Selain itu, di Labuan Bajo sendiri, hotel-hotel mewah semakin padat. Hotel Ayana sudah dibangun dan mengambila-alih wilayah pantai, punya dermaga sendiri, restoran dibangun di wilayah pantai yang menghambat kapal lain masuk ke pelabuhan. Deskriminasi tenaga kerja sudah terjadi.
Ia menambahkan, di hotel-hotel besar, seperti Ayana sudah mempekerjakan pekerja-pekerja asing, pelayan-pelayan asing di berikan standar gaji internasional, sementara pekerja lokal yang standar kerjanya sama diberikan gaji rendah.
Begitu juga dengan master dive, asing diberikan gaji tinggi. Investor-investor yang datang dari Jepang, Thailand dan Hongkong membawa guide-guide sendiri.
Pariwisata Premium, demikian Ferdy, lama kelamaan menjadi sebuah sistem dan membuat ekonomi kecil mati. Tingkat konsumsi pun pasti akan ikut berdampak sangat tinggi. Harga-harga di hotel dan restoran menjadi sangat mahal. Biaya-biaya ke spot-spot pariwisata menjadi sangat mahal, biaya transportasi kapal penumpang ke TNK dan pulau-pulau di sekitar Labuan Bajo tak bisa dijangkau rakyat kecil.
“Tiket masuk ke TNK selama ini Rp 5.000,00 jika ke Premium nantinya bisa jutaan, rakyat tak bisa masuk ke TNK. Biaya transportasi kapal dari Labuan Bajo ke TNK menjadi ikutan naik dan berimbas pada rakyat bawah yang tak memiliki pendapatan besar” jelasnya.
Menurut Ferdy, keputusan ini sangat ironis, karena Pendapatan per kapita regional kabupaten Manggarai Barat per 2019 hanya sebesar Rp 12 juta per tahun atau pendapat per bulan masyarakat hanya Rp 1 juta atau per hari sebesar Rp30.000,- .
“Ini tentu menjadi sangat tidak normal untuk konsumsi dan inflasi menjadi sangat tinggi.

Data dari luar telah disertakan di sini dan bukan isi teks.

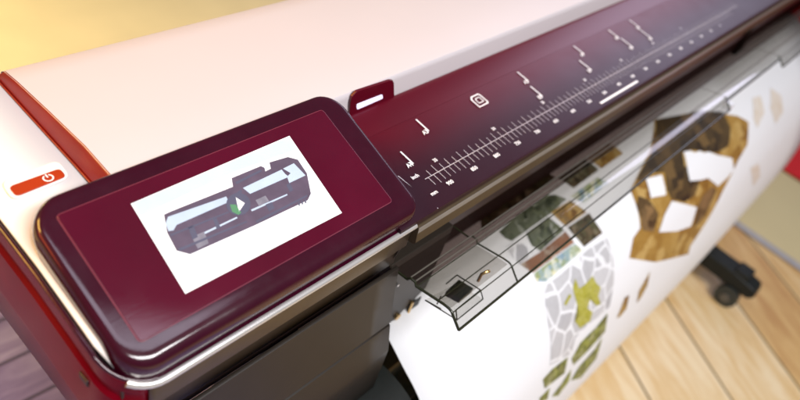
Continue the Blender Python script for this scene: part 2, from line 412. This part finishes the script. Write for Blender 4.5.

Per bulan Agustus 2019, tingkat inflasi Manggarai Barat mencapai 0.4 di atas tingkat inflasi nasional,” jelasnya.
Selain itu, infrastruktur penunjang pariwisatapun jauh di bawah standar. Kelistrikan di Labuan Bajo, elektrifikasinya masih sangat rendah.
Per tahun 2019, jumlah rumah tangga di Manggarai Barat yang mendapat listrik dari PLN dan non PLN baru sebesar 12.000 Rumah Tangga.